The Pens continued to carry play into the third period, and Halak's previous impeccable rebound control suddenly started to show some cracks as he couldn't swallow two early shots.

Fleury then snagged another point-blank shot from Anders Lee to keep the Penguins tied, but an unmarked John Tavares bounced a huge rebound past the Pittsburgh netminder to once again put New York ahead, 2-1, and create a tie atop the Art Ross scoring race leaderboard.

Tavares' goal took a lot of energy out of the Consol Energy Center crowd, and Anders Lee got himself several more outstanding scoring chances but a focused Fleury kept his teammates in the game.

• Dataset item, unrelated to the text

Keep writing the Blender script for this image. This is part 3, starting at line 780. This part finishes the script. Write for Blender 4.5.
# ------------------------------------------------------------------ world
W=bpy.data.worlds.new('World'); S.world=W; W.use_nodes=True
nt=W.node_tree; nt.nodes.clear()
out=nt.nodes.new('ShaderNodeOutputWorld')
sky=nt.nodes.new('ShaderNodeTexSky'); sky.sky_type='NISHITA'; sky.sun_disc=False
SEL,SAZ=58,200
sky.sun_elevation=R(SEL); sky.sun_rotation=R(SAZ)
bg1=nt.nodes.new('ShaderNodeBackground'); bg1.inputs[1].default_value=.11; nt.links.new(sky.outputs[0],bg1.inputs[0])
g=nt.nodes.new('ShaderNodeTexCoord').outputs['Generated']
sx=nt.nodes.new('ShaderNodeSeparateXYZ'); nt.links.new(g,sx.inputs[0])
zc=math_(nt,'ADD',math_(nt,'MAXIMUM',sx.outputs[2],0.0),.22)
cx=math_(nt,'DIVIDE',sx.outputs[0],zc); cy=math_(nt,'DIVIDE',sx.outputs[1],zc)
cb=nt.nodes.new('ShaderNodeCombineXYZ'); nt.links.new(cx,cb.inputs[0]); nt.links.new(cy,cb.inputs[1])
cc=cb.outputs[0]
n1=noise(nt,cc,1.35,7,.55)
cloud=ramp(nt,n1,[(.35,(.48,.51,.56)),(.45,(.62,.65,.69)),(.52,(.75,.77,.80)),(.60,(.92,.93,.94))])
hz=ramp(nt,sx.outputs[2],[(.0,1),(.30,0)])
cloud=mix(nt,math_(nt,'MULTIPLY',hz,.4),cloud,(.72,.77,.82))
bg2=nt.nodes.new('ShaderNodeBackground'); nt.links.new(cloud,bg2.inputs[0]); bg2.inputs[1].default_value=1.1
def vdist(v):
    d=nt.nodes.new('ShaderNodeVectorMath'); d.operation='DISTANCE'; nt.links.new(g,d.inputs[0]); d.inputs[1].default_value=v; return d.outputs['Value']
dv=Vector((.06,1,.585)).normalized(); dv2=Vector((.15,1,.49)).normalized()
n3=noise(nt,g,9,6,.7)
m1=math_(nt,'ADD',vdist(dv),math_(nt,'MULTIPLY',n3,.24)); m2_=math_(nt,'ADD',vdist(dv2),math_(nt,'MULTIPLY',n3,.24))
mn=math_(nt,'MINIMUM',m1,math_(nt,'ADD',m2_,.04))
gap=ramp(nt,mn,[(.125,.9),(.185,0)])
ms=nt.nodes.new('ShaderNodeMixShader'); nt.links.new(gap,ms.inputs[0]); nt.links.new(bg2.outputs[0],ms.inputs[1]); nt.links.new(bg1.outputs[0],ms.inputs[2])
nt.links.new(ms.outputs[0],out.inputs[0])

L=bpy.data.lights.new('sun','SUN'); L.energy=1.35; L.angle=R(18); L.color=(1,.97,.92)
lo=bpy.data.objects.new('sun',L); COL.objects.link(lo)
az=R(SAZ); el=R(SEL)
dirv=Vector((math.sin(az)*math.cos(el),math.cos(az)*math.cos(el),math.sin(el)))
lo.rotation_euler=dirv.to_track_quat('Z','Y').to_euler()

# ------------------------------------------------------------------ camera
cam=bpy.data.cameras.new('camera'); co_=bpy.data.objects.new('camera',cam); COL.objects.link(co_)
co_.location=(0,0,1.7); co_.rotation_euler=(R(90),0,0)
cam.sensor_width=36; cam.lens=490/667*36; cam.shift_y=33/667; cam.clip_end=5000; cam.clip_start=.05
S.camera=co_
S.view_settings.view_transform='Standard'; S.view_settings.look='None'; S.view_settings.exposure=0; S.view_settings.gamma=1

Perhaps because of the urgency, Johnston changed tactics and allowed Crosby and the first line take the draw in the offensive zone following this particular TV timeout.  The tactic generated good possession, but once again the Penguins were unable to beat Halak.

The Islanders started trapping the Penguins in earnest, daring Pittsburgh try and skate through them in the neutral zone.  Perhaps even more of an enemy to the Pens than the trap was the fact that the home team looked exhausted: gone was the jump from the first two stanzas.

The Isles would predictably turtle as the game hit 5 minutes left, and they were content to merely clear their own end and force Pittsburgh to expend their energy retrieving the puck and trying to break back into the offensive zone.

The Islanders would make the game 3-1 when speedster Michael Grabner went wide from his own end and coasted past a clearly exhausted Ian Cole before airmailing a wrist shot past Fleury.

The Penguins fans let the team hear it, booing in earnest.

Fleury was pulled with just under 2 minutes left in the game, but the gesture & accompanying desperation were moot considerations, and actually gave John Tavares a chance to add a goal/point to his scoring totals.

The Penguins would ultimately lose 3-1, setting up a virtual do-or-die contest against the Tanktastic Buffalo Sabres to decide whether or not Pittsburgh would make the playoffs.

Needless to say...with the crowd booing the final effort, the "shirts off our back" giveaway for "Fan Appreciation Night" was certain to be contentious and awkward for all involved.